В трех часах езды от Лондона, в графстве Hampshire, среди сосновых лесов, одиноко высится красивое двухэтажное здание с садами, огородами, с разбросанными там и здесь палатками.
У арки, увитой красными и белыми розами и отделяющей площадку перед домом от широко и свободно раскинутого сада, встретил меня глава школы — м-р Ойлер. При нервом взгляде на этого человека можно было растеряться от неожиданности впечатления. Я ожидал увидеть исконного англичанина, наделенного дипломом и высокой ученой степенью Оксфордского университета, бывшего некогда чемпионом крикета и, кажется, лаун-тенниса (блистательное отличие англичанина!), а увидел человека с наружностью знатного и благородного араба из Палестины, или, еще лучше сказать, увидел живую копию с Иоанна Крестителя,[14] каким его изобразил Александр Иванов. Рослый, статный, с ниспадающими на плечи темными волосами, с вьющейся темной бородой, с арабским профилем лица, весь окрашенный ровным и навсегда осевшим загаром, покрывающим и большой выпуклый лоб, и стройные ноги, — он, казалось, никогда и не носил другого наряда, чем эта облегающая тело рубашка и короткие штаны до колен.

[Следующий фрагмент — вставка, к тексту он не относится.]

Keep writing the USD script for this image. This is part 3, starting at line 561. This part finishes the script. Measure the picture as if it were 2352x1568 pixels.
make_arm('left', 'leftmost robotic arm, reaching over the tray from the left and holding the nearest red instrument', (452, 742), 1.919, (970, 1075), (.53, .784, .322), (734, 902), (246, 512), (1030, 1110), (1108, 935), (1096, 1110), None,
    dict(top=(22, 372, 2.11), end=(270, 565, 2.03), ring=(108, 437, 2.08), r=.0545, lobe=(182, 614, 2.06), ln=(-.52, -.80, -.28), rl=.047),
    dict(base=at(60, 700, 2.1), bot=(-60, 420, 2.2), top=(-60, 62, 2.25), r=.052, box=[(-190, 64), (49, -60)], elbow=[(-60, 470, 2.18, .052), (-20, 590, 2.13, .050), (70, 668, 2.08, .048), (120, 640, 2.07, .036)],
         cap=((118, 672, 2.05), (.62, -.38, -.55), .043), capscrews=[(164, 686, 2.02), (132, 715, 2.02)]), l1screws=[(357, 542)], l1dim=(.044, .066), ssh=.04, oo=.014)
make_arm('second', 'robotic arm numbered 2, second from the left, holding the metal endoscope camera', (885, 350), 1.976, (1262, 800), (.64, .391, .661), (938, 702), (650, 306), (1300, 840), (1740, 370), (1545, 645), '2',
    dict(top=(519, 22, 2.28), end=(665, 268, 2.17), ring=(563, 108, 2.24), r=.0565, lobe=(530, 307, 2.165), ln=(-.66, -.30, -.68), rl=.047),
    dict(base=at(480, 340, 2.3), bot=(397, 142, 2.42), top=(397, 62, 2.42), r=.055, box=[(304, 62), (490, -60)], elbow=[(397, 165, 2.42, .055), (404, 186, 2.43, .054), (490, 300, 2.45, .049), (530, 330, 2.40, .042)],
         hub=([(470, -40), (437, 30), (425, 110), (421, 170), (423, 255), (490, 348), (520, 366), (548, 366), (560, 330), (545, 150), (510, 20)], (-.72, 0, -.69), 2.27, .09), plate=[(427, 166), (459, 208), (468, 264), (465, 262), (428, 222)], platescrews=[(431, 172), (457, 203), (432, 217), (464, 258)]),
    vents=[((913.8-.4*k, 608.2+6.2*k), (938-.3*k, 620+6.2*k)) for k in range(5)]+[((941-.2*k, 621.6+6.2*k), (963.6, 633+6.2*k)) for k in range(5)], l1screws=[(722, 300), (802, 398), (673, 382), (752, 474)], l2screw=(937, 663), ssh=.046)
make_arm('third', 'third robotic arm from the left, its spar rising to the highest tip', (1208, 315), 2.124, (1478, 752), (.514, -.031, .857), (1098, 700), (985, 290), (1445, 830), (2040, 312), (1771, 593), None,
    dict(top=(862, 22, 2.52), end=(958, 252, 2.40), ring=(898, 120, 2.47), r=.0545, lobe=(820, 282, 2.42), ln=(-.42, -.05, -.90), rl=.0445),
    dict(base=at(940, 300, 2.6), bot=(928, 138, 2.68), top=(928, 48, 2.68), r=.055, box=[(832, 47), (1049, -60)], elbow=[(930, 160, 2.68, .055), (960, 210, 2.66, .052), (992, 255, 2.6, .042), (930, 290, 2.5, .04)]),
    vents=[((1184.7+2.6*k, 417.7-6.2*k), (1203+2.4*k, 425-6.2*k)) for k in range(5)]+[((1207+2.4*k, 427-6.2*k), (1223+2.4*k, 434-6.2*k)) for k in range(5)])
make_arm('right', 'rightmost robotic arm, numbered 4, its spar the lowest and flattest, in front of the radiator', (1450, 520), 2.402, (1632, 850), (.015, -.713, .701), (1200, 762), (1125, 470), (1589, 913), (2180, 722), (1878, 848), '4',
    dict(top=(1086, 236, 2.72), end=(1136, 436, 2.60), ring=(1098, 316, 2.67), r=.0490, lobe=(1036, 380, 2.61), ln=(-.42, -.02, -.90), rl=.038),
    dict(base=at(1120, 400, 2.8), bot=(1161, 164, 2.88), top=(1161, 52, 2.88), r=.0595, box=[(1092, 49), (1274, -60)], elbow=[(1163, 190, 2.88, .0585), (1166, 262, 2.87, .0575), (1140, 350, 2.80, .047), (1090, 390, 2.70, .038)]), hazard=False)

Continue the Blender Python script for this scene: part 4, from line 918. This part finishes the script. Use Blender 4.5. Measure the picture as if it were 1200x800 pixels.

Радушно провел он меня на поляну сада, где (это было на закате) дети совершали свою вечернюю трапезу. Расположились они порознь, — кто на скамье, кто на траве под отдаленным деревом. В руках у каждого была тарелка, нагруженная доверху листьями салата и капусты, бразильскими орехами, финиками, бананами и т. д. Дети были одеты, как их учитель. Длинные волосы их были перевязаны ленточками или начесаны на лоб. Впрочем, в школе не оказалось на этот счет общего правила, общего фасона: иные из мальчиков были коротко острижены, иные причесаны по-английски, с пробором.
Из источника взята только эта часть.